The commission Christians received from the Lord is to be fulfilled in the same way that Israel was to fulfill their divine commission to conquer the land of Canaan.  They were to do it by faith.  The odds were certainly against them, but they would succeed by divine intervention and supernatural power as long as they marched on by faith.  It is in this way that we are to evangelize the whole world.  The odds are clearly against us, in the purely natural and human assessment of our situation, but we were never expected to fulfill the Great Commission without supernatural help.  The Holy Ghost was given so that we would have “power” to be witnesses for Christ to the ends of the earth.  And we have power when we move by faith.  A great man encouraged his co-workers to go forward on their knees.  The days of doing the work of God by natural means ought certainly to have ended.  We have seen so much failure.  Let us confess to Jesus the sin of our unbelief, and decide to believe every word of the Bible, and to anchor our lives and our work on its trustworthiness.

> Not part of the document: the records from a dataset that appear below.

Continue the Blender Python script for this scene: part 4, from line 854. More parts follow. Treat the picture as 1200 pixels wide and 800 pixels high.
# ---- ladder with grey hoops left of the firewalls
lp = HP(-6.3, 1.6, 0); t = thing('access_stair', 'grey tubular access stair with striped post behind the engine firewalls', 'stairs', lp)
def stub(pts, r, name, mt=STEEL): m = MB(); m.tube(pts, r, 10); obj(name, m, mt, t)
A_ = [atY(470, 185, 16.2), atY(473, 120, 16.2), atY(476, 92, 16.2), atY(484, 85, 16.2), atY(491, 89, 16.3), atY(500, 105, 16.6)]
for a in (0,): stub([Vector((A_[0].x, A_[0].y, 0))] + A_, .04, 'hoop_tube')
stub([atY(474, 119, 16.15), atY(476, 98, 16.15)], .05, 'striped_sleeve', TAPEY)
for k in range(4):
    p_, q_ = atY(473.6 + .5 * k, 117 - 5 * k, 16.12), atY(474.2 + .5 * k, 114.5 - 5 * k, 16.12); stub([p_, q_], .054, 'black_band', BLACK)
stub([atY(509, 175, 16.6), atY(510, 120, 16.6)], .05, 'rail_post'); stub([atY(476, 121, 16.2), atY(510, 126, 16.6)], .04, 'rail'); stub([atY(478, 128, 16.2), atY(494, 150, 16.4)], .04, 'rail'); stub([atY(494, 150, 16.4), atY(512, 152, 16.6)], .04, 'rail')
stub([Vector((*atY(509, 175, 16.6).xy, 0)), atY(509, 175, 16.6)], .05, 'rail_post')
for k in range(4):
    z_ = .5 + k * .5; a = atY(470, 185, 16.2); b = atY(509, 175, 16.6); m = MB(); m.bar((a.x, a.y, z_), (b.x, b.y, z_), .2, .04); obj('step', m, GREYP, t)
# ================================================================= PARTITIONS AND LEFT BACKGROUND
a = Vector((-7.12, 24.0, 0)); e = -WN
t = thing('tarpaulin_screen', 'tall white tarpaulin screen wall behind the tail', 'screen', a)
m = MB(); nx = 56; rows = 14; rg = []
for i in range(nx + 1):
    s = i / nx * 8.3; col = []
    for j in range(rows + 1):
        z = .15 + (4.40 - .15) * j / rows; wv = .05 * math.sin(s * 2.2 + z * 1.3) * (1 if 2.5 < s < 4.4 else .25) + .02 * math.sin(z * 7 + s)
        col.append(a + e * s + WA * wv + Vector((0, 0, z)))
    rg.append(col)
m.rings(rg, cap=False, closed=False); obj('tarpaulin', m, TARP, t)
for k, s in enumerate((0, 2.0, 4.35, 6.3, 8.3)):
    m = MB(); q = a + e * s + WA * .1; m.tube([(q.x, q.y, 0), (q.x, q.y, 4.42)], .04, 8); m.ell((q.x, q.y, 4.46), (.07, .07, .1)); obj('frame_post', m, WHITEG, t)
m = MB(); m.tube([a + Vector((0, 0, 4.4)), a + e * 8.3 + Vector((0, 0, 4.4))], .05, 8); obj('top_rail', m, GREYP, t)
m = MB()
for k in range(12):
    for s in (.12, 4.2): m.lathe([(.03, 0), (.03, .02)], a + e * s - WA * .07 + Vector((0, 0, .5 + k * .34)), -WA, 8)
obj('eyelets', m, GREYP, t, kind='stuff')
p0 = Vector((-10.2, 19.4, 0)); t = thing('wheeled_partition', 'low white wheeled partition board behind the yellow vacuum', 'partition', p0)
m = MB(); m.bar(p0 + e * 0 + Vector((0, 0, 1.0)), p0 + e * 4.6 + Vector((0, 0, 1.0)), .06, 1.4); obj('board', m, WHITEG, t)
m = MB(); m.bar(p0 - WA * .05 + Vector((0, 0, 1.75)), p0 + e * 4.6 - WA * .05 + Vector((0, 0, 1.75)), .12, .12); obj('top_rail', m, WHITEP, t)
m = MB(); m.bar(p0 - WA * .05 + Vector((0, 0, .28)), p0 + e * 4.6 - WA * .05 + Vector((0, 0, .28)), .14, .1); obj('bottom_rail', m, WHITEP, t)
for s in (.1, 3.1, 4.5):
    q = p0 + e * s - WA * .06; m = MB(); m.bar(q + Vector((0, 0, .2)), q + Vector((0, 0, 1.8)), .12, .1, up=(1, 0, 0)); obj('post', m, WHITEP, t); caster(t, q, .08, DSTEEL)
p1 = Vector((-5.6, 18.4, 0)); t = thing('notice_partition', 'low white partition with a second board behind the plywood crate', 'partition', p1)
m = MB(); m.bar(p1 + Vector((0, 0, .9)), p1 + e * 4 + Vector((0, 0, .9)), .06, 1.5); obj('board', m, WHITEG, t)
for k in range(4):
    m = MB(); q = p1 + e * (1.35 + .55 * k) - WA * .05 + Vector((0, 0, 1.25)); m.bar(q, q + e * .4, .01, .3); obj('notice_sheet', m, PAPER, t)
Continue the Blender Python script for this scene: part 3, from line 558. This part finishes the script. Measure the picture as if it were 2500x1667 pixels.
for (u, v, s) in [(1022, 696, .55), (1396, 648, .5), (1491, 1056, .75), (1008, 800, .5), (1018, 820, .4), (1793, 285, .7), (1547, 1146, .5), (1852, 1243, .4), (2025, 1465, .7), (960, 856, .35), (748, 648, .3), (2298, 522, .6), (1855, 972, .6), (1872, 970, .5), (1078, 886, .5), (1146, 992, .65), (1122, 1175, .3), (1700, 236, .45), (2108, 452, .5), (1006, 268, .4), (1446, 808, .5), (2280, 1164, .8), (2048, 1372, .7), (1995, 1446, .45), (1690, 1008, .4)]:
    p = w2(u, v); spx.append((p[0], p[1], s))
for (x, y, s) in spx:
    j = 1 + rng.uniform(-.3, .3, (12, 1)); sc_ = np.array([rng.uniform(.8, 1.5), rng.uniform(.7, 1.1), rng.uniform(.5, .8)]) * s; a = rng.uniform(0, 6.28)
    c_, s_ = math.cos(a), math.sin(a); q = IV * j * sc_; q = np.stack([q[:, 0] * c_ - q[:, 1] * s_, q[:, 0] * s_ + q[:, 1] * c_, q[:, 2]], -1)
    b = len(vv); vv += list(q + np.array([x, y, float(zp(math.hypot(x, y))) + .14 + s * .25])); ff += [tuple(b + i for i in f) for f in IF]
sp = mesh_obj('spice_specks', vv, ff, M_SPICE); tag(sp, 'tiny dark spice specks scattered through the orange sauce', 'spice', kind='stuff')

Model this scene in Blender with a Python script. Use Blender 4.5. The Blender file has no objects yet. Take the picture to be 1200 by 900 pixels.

Mark 16:19-20 teaches us that we must also believe in partnership with God.  “They went forth, and preached everywhere, the Lord working with them.”  How often did the Lord Jesus speak of us working in partnership with Him!  We are to take His yoke and do the work in partnership with Him (Matthew 11:29-30).  We are to bear fruit by abiding in Him (John 15:5).  We are laborers together with Him (First Corinthians 3:6-9).  He said that as we obeyed the commission, He would be with us always (Matthew 28:19-20).  Don’t you think that if we partnered with God we could succeed in evangelizing the multitudes, winning men to Christ, planting New Testament churches, sending missionaries to the uttermost part of the earth, and evangelizing the whole world?  But we must believe in His offers to be our Senior Partner, to fill us with the Spirit, to go with us to places we have never been because our unbelief held us back.  Belief will be the key, as unbelief has been the obstacle.